What is needed:
Where a line contains the string "Write", copy that line.
━━ Data provided ━━
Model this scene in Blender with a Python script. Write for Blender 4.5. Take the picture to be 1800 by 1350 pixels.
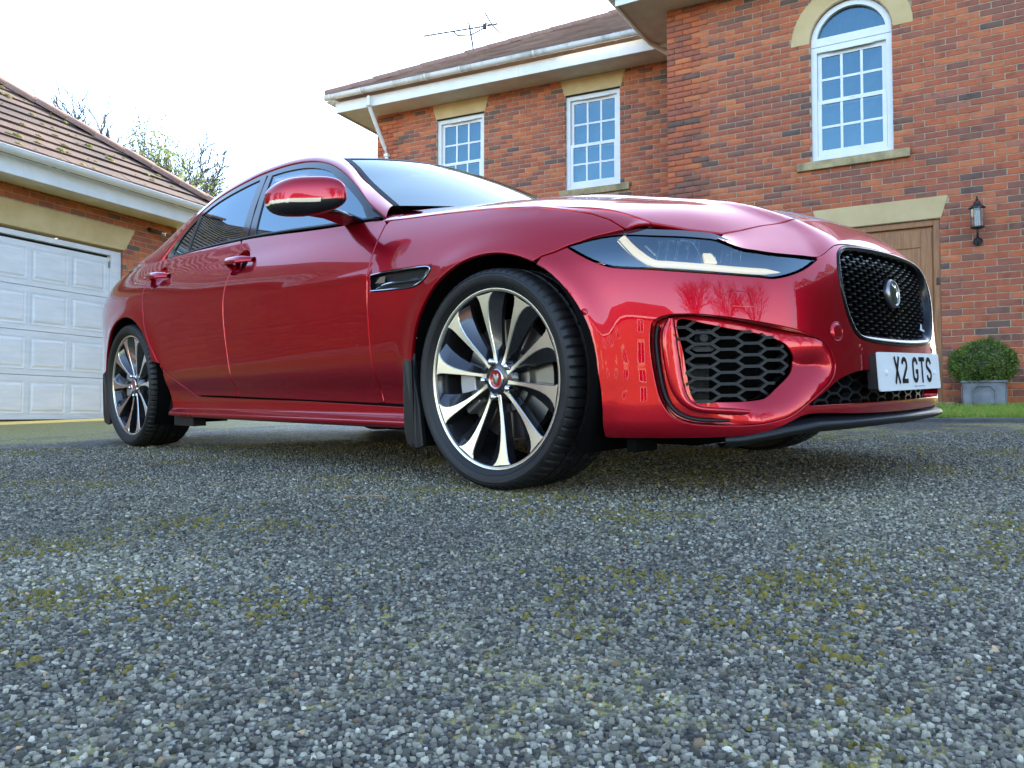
import bpy, bmesh, math, random
import numpy as np
from mathutils import Vector, Matrix, Quaternion
from mathutils.geometry import delaunay_2d_cdt

for o in list(bpy.data.objects): bpy.data.objects.remove(o)
scene = bpy.context.scene
COL = scene.collection
rng = random.Random(7); nrng = np.random.default_rng(7)

# ---------------------------------------------------------------- camera
PITCH = math.radians(2.2); CAM_H = .334
cam_d = bpy.data.cameras.new('camera'); cam = bpy.data.objects.new('camera', cam_d); COL.objects.link(cam)
cam_d.sensor_fit = 'HORIZONTAL'; cam_d.sensor_width = 36.0; cam_d.lens = 36.0*1420/1800
cam_d.clip_start = .03; cam_d.clip_end = 2000
cam.location = (0, 0, CAM_H); cam.rotation_euler = (math.pi/2+PITCH, 0, 0)
scene.camera = cam

# ---------------------------------------------------------------- daylight: sun low behind the house on the right, drive in open shade
SUN_EL = math.radians(25); SUN_AZ = math.radians(24)      # azimuth clockwise from +Y (camera forward) towards +X
world = bpy.data.worlds.new('World'); scene.world = world; world.use_nodes = True
wn = world.node_tree.nodes; wl = world.node_tree.links
sky = wn.new('ShaderNodeTexSky'); sky.sky_type = 'NISHITA'; sky.sun_disc = False
sky.sun_elevation = SUN_EL; sky.sun_rotation = SUN_AZ; sky.air_density = 1.0; sky.dust_density = .6; sky.ozone_density = 1.0; sky.altitude = 60
wn['Background'].inputs['Strength'].default_value = .15
wl.new(sky.outputs['Color'], wn['Background'].inputs['Color'])
sun_d = bpy.data.lights.new('sun', 'SUN'); sun = bpy.data.objects.new('sun', sun_d); COL.objects.link(sun)
sun_d.energy = 3.0; sun_d.angle = math.radians(.6); sun_d.color = (1, .90, .76)
sd = Vector((math.sin(SUN_AZ)*math.cos(SUN_EL), math.cos(SUN_AZ)*math.cos(SUN_EL), math.sin(SUN_EL)))
sun.rotation_euler = sd.to_track_quat('Z', 'Y').to_euler(); sun.location = sd*40
vs = scene.view_settings; vs.view_transform = 'Standard'; vs.look = 'None'; vs.gamma = 1; vs.use_curve_mapping = False
vs.exposure = 2.5
scene.cycles.use_denoising = True
scene.cycles.max_bounces = 8; scene.cycles.transparent_max_bounces = 12
scene.cycles.caustics_reflective = False; scene.cycles.caustics_refractive = False

# ---------------------------------------------------------------- helpers
def link(name, me, parent=None):
    o = bpy.data.objects.new(name, me); COL.objects.link(o)
    if parent is not None: o.parent = parent
    return o
def tag(o, label=None, cat=None, group=None, kind=None):
    if label: o['label'] = label
    if cat: o['category'] = cat
    if group: o['group'] = group
    if kind: o['kind'] = kind
    return o
def empty(name, loc=(0, 0, 0), rot=(0, 0, 0), parent=None):
    o = bpy.data.objects.new(name, None); COL.objects.link(o); o.location = loc; o.rotation_euler = rot
    o.empty_display_size = .2
    if parent is not None: o.parent = parent
    return o

# ---------------------------------------------------------------- materials
M = {}
def mat(name, col=(.5, .5, .5), rough=.5, metal=0.0, spec=.5, coat=0.0, coat_rough=.03, **kw):
    m = bpy.data.materials.new(name); m.use_nodes = True; b = m.node_tree.nodes['Principled BSDF']
    b.inputs['Base Color'].default_value = (*col, 1); b.inputs['Roughness'].default_value = rough; b.inputs['Metallic'].default_value = metal
    b.inputs['Specular IOR Level'].default_value = spec; b.inputs['Coat Weight'].default_value = coat; b.inputs['Coat Roughness'].default_value = coat_rough
    for k, v in kw.items(): b.inputs[k].default_value = v
    M[name] = m; return m
def nodes(m): return m.node_tree.nodes, m.node_tree.links, m.node_tree.nodes['Principled BSDF']
def N(nt, t, **kw):
    n = nt.new(t)
    for k, v in kw.items():
        if k in n.inputs: n.inputs[k].default_value = v
        else: setattr(n, k, v)
    return n
def ramp(nt, stops, interp='LINEAR'):
    r = nt.new('ShaderNodeValToRGB'); e = r.color_ramp.elements; r.color_ramp.interpolation = interp
    while len(e) < len(stops): e.new(.5)
    for q, (p, c) in zip(e, stops):
        q.position = p; q.color = (*c, 1) if len(c) == 3 else c
    return r
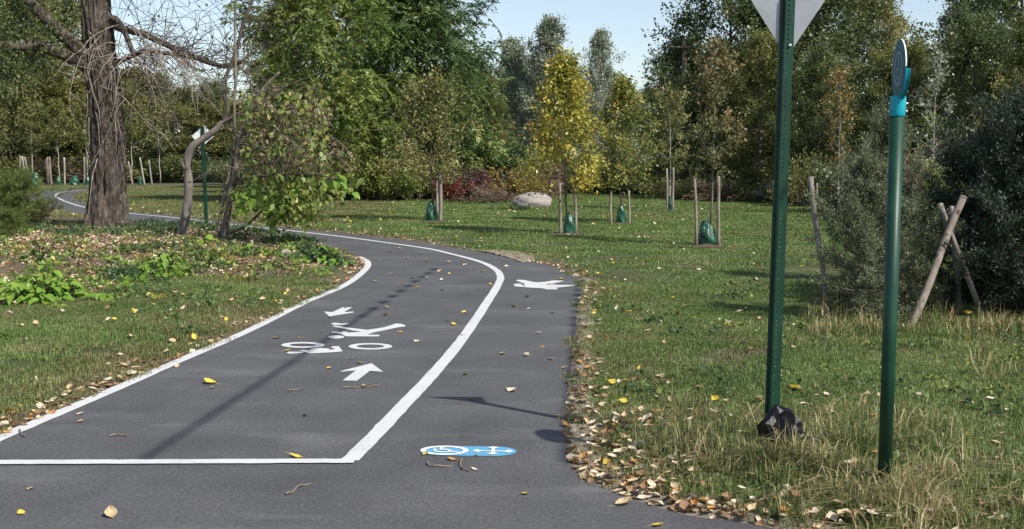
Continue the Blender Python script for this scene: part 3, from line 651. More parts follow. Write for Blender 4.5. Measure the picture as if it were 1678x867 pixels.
def disc_mesh(name, c, r, t, mat, off=0, n=56, r_in=0, a0=0, a1=360, ecc=1):
    """a disc or ring of thickness t whose face looks along dn"""
    full = (a1-a0) == 360; k = n if full else n+1; V = []; Fc = []
    for zf in (off, off-t):
        for rr in (r, r_in):
            for i_ in range(k):
                a = math.radians(a0+(a1-a0)*i_/n); V.append(c+dn*zf+ds*(rr*math.cos(a))+du_*(rr*math.sin(a)))
    for i_ in range(n):
        j = (i_+1) % k; A, B, C, D = 0, k, 2*k, 3*k
        Fc += [(A+i_, A+j, B+j, B+i_), (C+i_, D+i_, D+j, C+j), (A+i_, C+i_, C+j, A+j), (B+i_, B+j, D+j, D+i_)]
    if not full:
        Fc += [(0, k, 3*k, 2*k), (n, 2*k+n, 3*k+n, k+n)]
    return pymesh(name, V, Fc, [mat])
dk = link('disc', disc_mesh('disc', dc, RD, .006, M_DISC, .003), ws)
link('disc_edge', disc_mesh('disc_edge', dc, RD+.001, .006, M_EDGE, .0030, 56, RD-.001, 1, 179), dk)
link('disc_ring', disc_mesh('disc_ring', dc, RD*.60, .002, M_RING, .0048, 40, RD*.50), dk)
# person-in-wheelchair sign inside the ring
sym = [disc_mesh('wheelchair_symbol', dc-du_*RD*.12, RD*.26, .002, M_RING, .0048, 20, RD*.19, 150, 400)]
link('wheelchair_symbol', sym[0], dk)
link('wheelchair_symbol', disc_mesh('wheelchair_symbol', dc+du_*RD*.34, RD*.075, .002, M_RING, .0048, 12, 0), dk)
def bar(c, half_s, half_u, mat, tilt=0.):
    a = ds*math.cos(tilt)+du_*math.sin(tilt); b2 = du_*math.cos(tilt)-ds*math.sin(tilt); V = [c+dn*o_+a*x_*half_s+b2*y_*half_u for o_ in (.0048, .0028) for x_, y_ in ((-1, -1), (1, -1), (1, 1), (-1, 1))]
    return pymesh('bar', V, [(0, 1, 2, 3), (7, 6, 5, 4), (0, 4, 5, 1), (1, 5, 6, 2), (2, 6, 7, 3), (3, 7, 4, 0)], [mat])
link('wheelchair_symbol', bar(dc+du_*RD*.10, RD*.05, RD*.16, M_RING, .15), dk)
link('disc_lettering', bar(dc-du_*RD*.50, RD*.07, RD*.05, M_RING), dk)
link('bracket_cup', disc_mesh('bracket_cup', dc, RD+.007, .020, M_TURQ, .002, 40, RD+.002, 183, 357), ws)
link('bracket_back', disc_mesh('bracket_back', dc, RD+.007, .010, M_TURQ, -.006, 40, 0, 183, 357), ws)
for sg in (-1, 1):
    for hh in (.25, .62):
        q = sl0+(sl1-sl0)*hh; v, f = tube([q+Vector((sg*.034, -.004, 0)), q+Vector((sg*.044, -.004, 0)), q+Vector((sg*.047, -.004, 0))], [.0055, .0055, .003], 10)
        link('bolt', smooth(meshify('bolt', [(v, f)], [M_STEEL])), ws)
# distant diamond sign
fy = G(335, 368).y; fb = Vector((px_x(335, fy), fy, 0)); fb.z = hz(fb.x, fb.y); ft = P(330.5, 206, fy)
fs = thing('diamond_sign', 'distant green post with a white diamond sign back behind the leaning trunk', 'traffic sign')
channel_post(fs, fb, ft, fb.z, M_GREEN, 1.25, False)
M_PALE = rough_mat('pale_sign_back', (.55, .60, .60), (.68, .72, .72), 5, .5, .1)
cc = P(331.5, 223, fy); h_ = .285; V = [Vector((cc.x+a*h_*.98+b2*.04, fy+.05+o_+a*.06, cc.z+b2*h_)) for o_ in (0, .004) for a, b2 in ((0, -1), (1, 0), (0, 1), (-1, 0))]
link('sign_back', pymesh('sign_back', V, [(0, 1, 2, 3), (7, 6, 5, 4)]+[(i, 4+i, 4+(i+1) % 4, (i+1) % 4) for i in range(4)], [M_PALE]), fs)

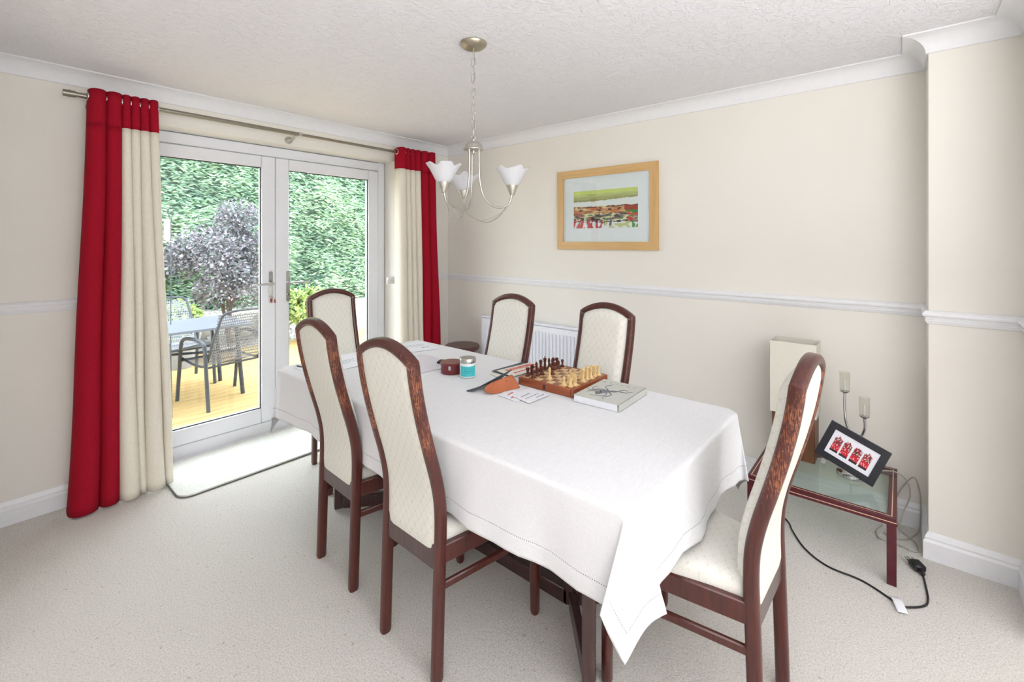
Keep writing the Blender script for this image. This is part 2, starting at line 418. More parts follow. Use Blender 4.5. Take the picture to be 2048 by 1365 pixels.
━━━
Written solution:
Model this scene in Blender with a Python script. Write for Blender 4.5. Take the picture to be 1800 by 1350 pixels.
Continue the Blender Python script for this scene: part 3, from line 651. More parts follow. Write for Blender 4.5. Measure the picture as if it were 1678x867 pixels.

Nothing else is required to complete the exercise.